═══ Raw data ═══

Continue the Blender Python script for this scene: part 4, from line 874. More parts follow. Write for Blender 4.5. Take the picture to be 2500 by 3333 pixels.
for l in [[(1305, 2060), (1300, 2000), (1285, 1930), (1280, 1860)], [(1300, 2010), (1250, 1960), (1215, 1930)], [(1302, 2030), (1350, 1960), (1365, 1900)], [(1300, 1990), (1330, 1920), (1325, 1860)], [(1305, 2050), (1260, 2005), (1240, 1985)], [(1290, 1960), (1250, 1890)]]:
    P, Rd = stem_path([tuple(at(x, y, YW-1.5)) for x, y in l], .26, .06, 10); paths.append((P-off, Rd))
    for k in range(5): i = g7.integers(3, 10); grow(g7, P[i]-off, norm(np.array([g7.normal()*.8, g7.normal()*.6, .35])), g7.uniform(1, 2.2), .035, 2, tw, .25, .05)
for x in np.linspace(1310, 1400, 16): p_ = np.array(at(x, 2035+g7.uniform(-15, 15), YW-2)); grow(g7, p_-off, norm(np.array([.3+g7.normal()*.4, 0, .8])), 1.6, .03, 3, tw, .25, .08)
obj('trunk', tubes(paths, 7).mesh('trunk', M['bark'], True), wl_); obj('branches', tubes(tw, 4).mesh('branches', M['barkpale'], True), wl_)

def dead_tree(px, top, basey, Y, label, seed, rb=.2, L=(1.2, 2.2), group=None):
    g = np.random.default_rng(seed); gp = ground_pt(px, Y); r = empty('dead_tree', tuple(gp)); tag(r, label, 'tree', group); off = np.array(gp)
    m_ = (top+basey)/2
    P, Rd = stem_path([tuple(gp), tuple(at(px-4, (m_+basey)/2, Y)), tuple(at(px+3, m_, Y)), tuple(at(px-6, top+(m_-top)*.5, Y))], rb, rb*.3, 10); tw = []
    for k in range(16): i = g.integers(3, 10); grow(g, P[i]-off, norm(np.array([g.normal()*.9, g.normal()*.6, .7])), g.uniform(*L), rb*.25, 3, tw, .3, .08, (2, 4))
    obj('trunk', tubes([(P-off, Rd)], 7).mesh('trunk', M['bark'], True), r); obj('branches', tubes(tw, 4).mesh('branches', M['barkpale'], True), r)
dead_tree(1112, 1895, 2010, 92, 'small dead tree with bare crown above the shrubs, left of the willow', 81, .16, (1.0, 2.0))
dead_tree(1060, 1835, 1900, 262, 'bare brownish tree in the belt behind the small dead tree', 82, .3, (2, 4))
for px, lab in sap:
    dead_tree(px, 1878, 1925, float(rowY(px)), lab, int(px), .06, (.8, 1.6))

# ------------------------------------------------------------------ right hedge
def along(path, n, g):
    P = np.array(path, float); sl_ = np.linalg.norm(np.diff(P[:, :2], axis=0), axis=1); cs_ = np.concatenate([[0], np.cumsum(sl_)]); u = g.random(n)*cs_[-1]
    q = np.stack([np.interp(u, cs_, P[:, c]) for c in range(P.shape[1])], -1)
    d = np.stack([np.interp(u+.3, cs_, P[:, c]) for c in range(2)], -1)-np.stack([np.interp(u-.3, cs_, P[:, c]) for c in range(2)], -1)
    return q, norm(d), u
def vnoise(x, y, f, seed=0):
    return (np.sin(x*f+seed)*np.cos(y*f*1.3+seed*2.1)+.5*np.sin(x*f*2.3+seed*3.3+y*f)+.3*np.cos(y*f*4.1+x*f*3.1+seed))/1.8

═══

■ What you will do: Retype the whole listing, matching it exactly.

■ Answer below:
Continue the Blender Python script for this scene: part 4, from line 874. More parts follow. Write for Blender 4.5. Take the picture to be 2500 by 3333 pixels.
for l in [[(1305, 2060), (1300, 2000), (1285, 1930), (1280, 1860)], [(1300, 2010), (1250, 1960), (1215, 1930)], [(1302, 2030), (1350, 1960), (1365, 1900)], [(1300, 1990), (1330, 1920), (1325, 1860)], [(1305, 2050), (1260, 2005), (1240, 1985)], [(1290, 1960), (1250, 1890)]]:
    P, Rd = stem_path([tuple(at(x, y, YW-1.5)) for x, y in l], .26, .06, 10); paths.append((P-off, Rd))
    for k in range(5): i = g7.integers(3, 10); grow(g7, P[i]-off, norm(np.array([g7.normal()*.8, g7.normal()*.6, .35])), g7.uniform(1, 2.2), .035, 2, tw, .25, .05)
for x in np.linspace(1310, 1400, 16): p_ = np.array(at(x, 2035+g7.uniform(-15, 15), YW-2)); grow(g7, p_-off, norm(np.array([.3+g7.normal()*.4, 0, .8])), 1.6, .03, 3, tw, .25, .08)
obj('trunk', tubes(paths, 7).mesh('trunk', M['bark'], True), wl_); obj('branches', tubes(tw, 4).mesh('branches', M['barkpale'], True), wl_)

def dead_tree(px, top, basey, Y, label, seed, rb=.2, L=(1.2, 2.2), group=None):
    g = np.random.default_rng(seed); gp = ground_pt(px, Y); r = empty('dead_tree', tuple(gp)); tag(r, label, 'tree', group); off = np.array(gp)
    m_ = (top+basey)/2
    P, Rd = stem_path([tuple(gp), tuple(at(px-4, (m_+basey)/2, Y)), tuple(at(px+3, m_, Y)), tuple(at(px-6, top+(m_-top)*.5, Y))], rb, rb*.3, 10); tw = []
    for k in range(16): i = g.integers(3, 10); grow(g, P[i]-off, norm(np.array([g.normal()*.9, g.normal()*.6, .7])), g.uniform(*L), rb*.25, 3, tw, .3, .08, (2, 4))
    obj('trunk', tubes([(P-off, Rd)], 7).mesh('trunk', M['bark'], True), r); obj('branches', tubes(tw, 4).mesh('branches', M['barkpale'], True), r)
dead_tree(1112, 1895, 2010, 92, 'small dead tree with bare crown above the shrubs, left of the willow', 81, .16, (1.0, 2.0))
dead_tree(1060, 1835, 1900, 262, 'bare brownish tree in the belt behind the small dead tree', 82, .3, (2, 4))
for px, lab in sap:
    dead_tree(px, 1878, 1925, float(rowY(px)), lab, int(px), .06, (.8, 1.6))

# ------------------------------------------------------------------ right hedge
def along(path, n, g):
    P = np.array(path, float); sl_ = np.linalg.norm(np.diff(P[:, :2], axis=0), axis=1); cs_ = np.concatenate([[0], np.cumsum(sl_)]); u = g.random(n)*cs_[-1]
    q = np.stack([np.interp(u, cs_, P[:, c]) for c in range(P.shape[1])], -1)
    d = np.stack([np.interp(u+.3, cs_, P[:, c]) for c in range(2)], -1)-np.stack([np.interp(u-.3, cs_, P[:, c]) for c in range(2)], -1)
    return q, norm(d), u
def vnoise(x, y, f, seed=0):
    return (np.sin(x*f+seed)*np.cos(y*f*1.3+seed*2.1)+.5*np.sin(x*f*2.3+seed*3.3+y*f)+.3*np.cos(y*f*4.1+x*f*3.1+seed))/1.8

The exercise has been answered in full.